Rembrandt van Rijn (1606–1669) is universally acclaimed as the greatest master painter of the Dutch Golden Age, the 17th-century efflorescence of art in the Netherlands. Thanks to an inventory of his home and studio conducted in July 1656, we know that Rembrandt kept in his bedroom two of his own paintings called Head of Christ. A third painting—identified as a "Head of Christ, from life"—was found in a bin in Rembrandt's studio, awaiting use as a model for a New Testament composition. Today, seven paintings survive (from what was likely eight originally) that fit this description, all painted by Rembrandt and his pupils between 1643 and 1655. Bust-length portraits, they show the same young man familiar from traditional artistic conceptions of Christ, yet each figure also bears a slightly different expression. In posing an ethnographically correct model and using a human face to depict Jesus, Rembrandt overturned the entire history of Christian art, which had previously relied on rigidly copied prototypes for Christ.

This exhibition, the first Rembrandt exhibition in Philadelphia since 1932 and the first ever in the city to include paintings by the Dutch master, reunites the seven paintings of this exceedingly rare and singular series for the first time since 1656. Of these portraits, three are being seen in the United States for the first time. Complemented by more than fifty related paintings, prints, and drawings, Rembrandt and the Face of Jesus allows visitors to consider the religious, historic, and artistic significance of these works. Objects of private reflection for Rembrandt, the paintings in this exhibition bear witness to Rembrandt's iconoclasm and his search for a meditative ideal.

In addition to major paintings, many of the selected drawings in this exhibition have been rarely exhibited or lent owing to their light-sensitivity and fragility. Indeed, never before have so many of Rembrandt’s finest paintings, etchings, and drawings that depict Jesus Christ and events of his life been assembled for an exhibition.


The Wall Street Journal reviewed it last week:

Rembrandt van Rijn was among art history's most gifted interpreters of the Bible, bringing a blend of sobriety, tenderness and insight to the sacred narratives he portrayed. This is perhaps nowhere more evident than in his numerous depictions of Jesus Christ, the focus of "Rembrandt and the Face of Jesus," an exhibition now at the Philadelphia Museum of Art. Presenting about 50 paintings, drawings and prints—several borrowed from European collections and rarely seen in the U.S.—the exhibition offers a fascinating narrative of artistic innovation and spiritual growth. In the middle of his long career, we learn, Rembrandt began to portray Jesus with features subtly resembling those of contemporary Amsterdam Jews, a move starkly at odds with artistic tradition, yet in no way contrary to the text of the Bible. . . .

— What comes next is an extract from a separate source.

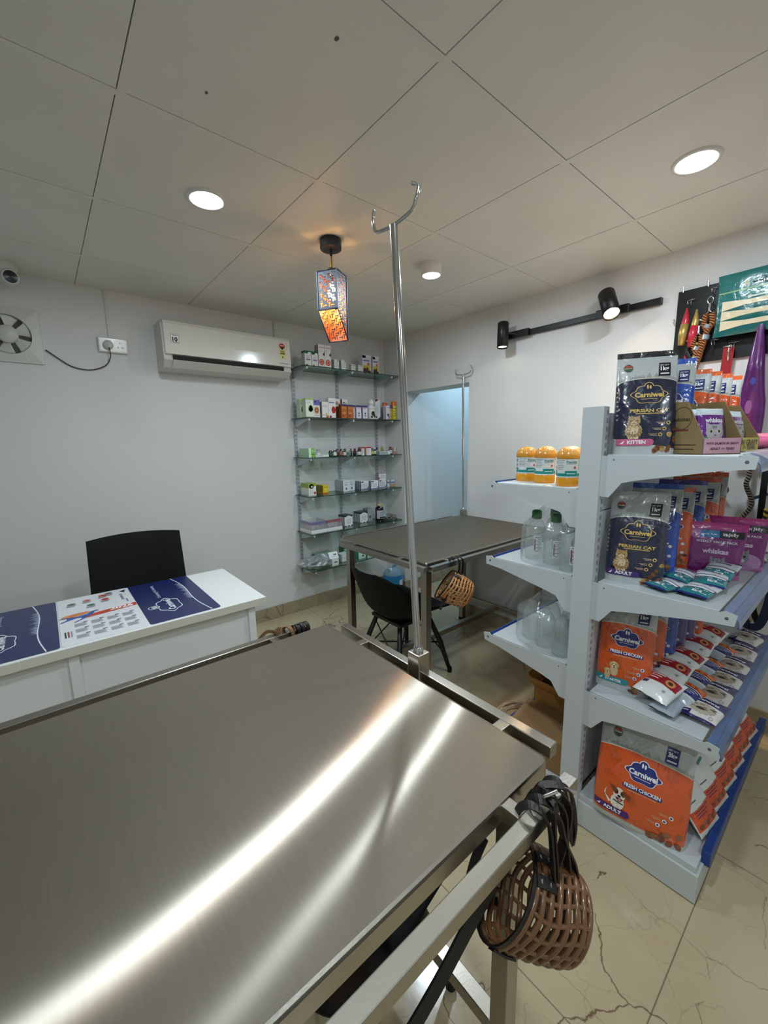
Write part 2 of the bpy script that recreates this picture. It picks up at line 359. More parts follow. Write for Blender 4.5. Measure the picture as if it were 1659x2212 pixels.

Three rooms of fairly small works flesh out the show's intellectual background. The first presents images of Christ in prior European art, demonstrating canonical approaches to portraying this all-important figure, whose physical appearance receives scant mention in the Bible. The second shows Rembrandt's engagement with these traditions through his youthful graphic work, including a famous red-chalk drawing after Leonardo's "Last Supper." And the third offers a sampling of Rembrandt's earliest images of 17th-century Dutch Jews.

Here, we learn that Rembrandt lived on the edge of Amsterdam's largest Jewish community, which was populated by both Sephardic and Ashkenazi Jews, almost all of whom were refugees from persecution elsewhere in Europe. The mostly impoverished Ashkenazim, with their untrimmed beards, long hair and traditional garments, particularly captured the artist's attention, as can be seen in a sensitive black chalk drawing of a seated Jewish craftsman at work and in a rapidly executed oil-on-panel "Portrait of a Young Jew" (c. 1648). . . .


Although "Rembrandt and the Face of Jesus" makes its central point well and clearly, the preponderance of minor works, historical background material and pictures by students may cause visitors to wonder if additional top-quality paintings by Rembrandt might have made for a stronger presentation. At the show's original venue, the Louvre in Paris, four more of Rembrandt's New Testament scenes were included, two of them masterpieces. In Philadelphia, the cavernous galleries devoted to the exhibition leave many works seeming marooned, and the extensive use of large, didactic wall texts compounds this problem. Nonetheless, by focusing on the important issue of Rembrandt's midcareer approach to the physiognomy of Jesus, this show ultimately highlights the need for a truly major exhibition on Rembrandt and the Bible, especially here in America, where the master's great biblical history paintings are so seldom to be seen.

My husband and I have a DVD titled The Face: Jesus in Art which features some of these paintings. I have seen some of them at the Louvre and at Jacquemart-Andre in Paris. It will not be in Philadelphia long--then it travels to Detroit. What an experience to see them all together in person!